Karena itu, Hendrik Hadirman kembali menegaskan bahwa bahwa jabatan "Dalu" itu sudah dihapus sejak tahun 1960 an. Penghapusan fungsi "Dalu" diiringi dengan lahirnya undang-undang Nomor 5 tahun 1960 tentang UU Pokok agraria.
"Dan penghapusan hak tentang kedaluan itu berlaku untuk seluruh Manggarai Raya. Tanpa ada pengecualian.

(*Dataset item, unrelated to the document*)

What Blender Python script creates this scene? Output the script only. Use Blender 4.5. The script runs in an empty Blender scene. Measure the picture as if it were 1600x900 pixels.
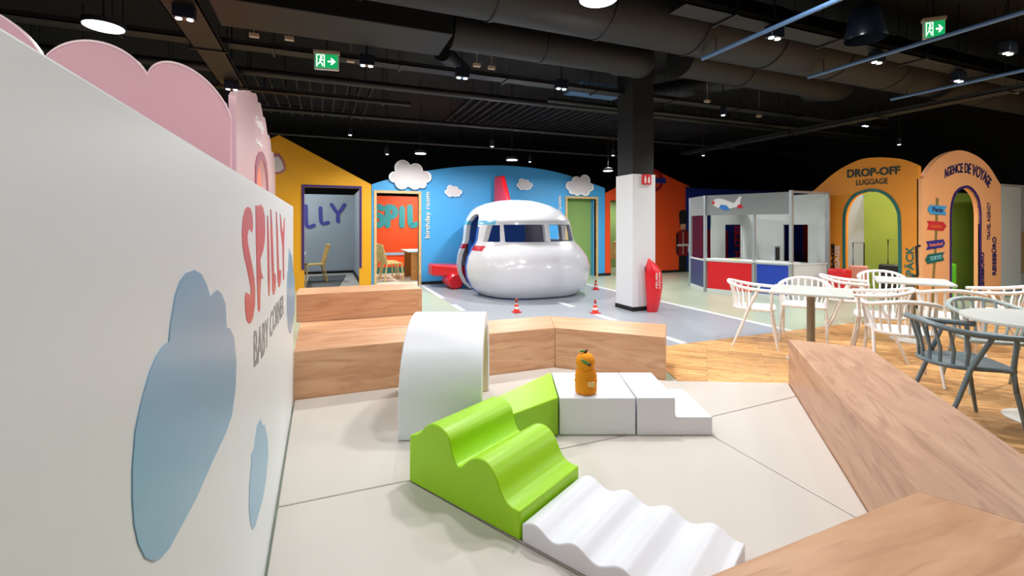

Dan itu telah diakui oleh Pak Haji Ramang pada tanggal 30 April 2024 di Kantor DPRD Manggarai Barat," ujarnya.
"Waktu itu saya dengan dia diundang untuk mengikuti penyusunan naskah akademik terhadap Ranperda inisiatif DPRD Manggarai Barat tentang masyarakat hukum adat. Kita mau ngomong bahwa fungsi atau tugas kedaluan itu masih ada atau tidak? Jawabannya sudah tidak ada. Tidak bisa dimuncul-munculkan lagi (kedaluan)," ujarnya.
Hendrik Hadirman mempersoalkan jika jabatan fungsionaris adat itu hanya untuk jabatan "Dalu dan Ahli Waris Dalu" yang sering dimunculkan dalam setiap perkara.
"Semua Tua Golo yang ada di atas ulayat Nggorang itu semuanyaa disebut Fungsionaris adat. Misalnya saya di Wae Kesambi. Ngapain saya disebut fungsionaris adat Nggorang. Kecuali fungsionaris Tua Golo Nggorang. Yaitu Tua Golo yang ada di Nggorang," ujarnya.
"Kalau menyangkut mengapa (Haji Ishaka) diangkat jadi Dalu itu saya tidak tahu. Karena kalau dilihat dari umur saya masih belum cukup umur," ujarnya.
Hendrikus Hadirman juga mengomentari soal kasus tanah 40 Ha yang diklaim Niko Naput.
Menurutnya, bahwa tanah itu dulu telah diaerahkan kepada Pemda Manggarai saat itu.
Menurutnya, tanah itu dulu diberikan kepada pemerintah dengan maksud untuk mendirikan sekolah perikanan.
"Soal tanah 40 hektar saya tidak tahu siapa yang menyerahkan dan juga siapa yang menerima. Tapi dengar cerita-cerita dari orang. Diminta untuk tanah sekolah perikanan. Saya juga tidak tahu siapa yang datang minta. Tapi yang menyerahkan sudah pasti Bapak Haji Ishaka karena itu wilayah adatnya," ujarnya.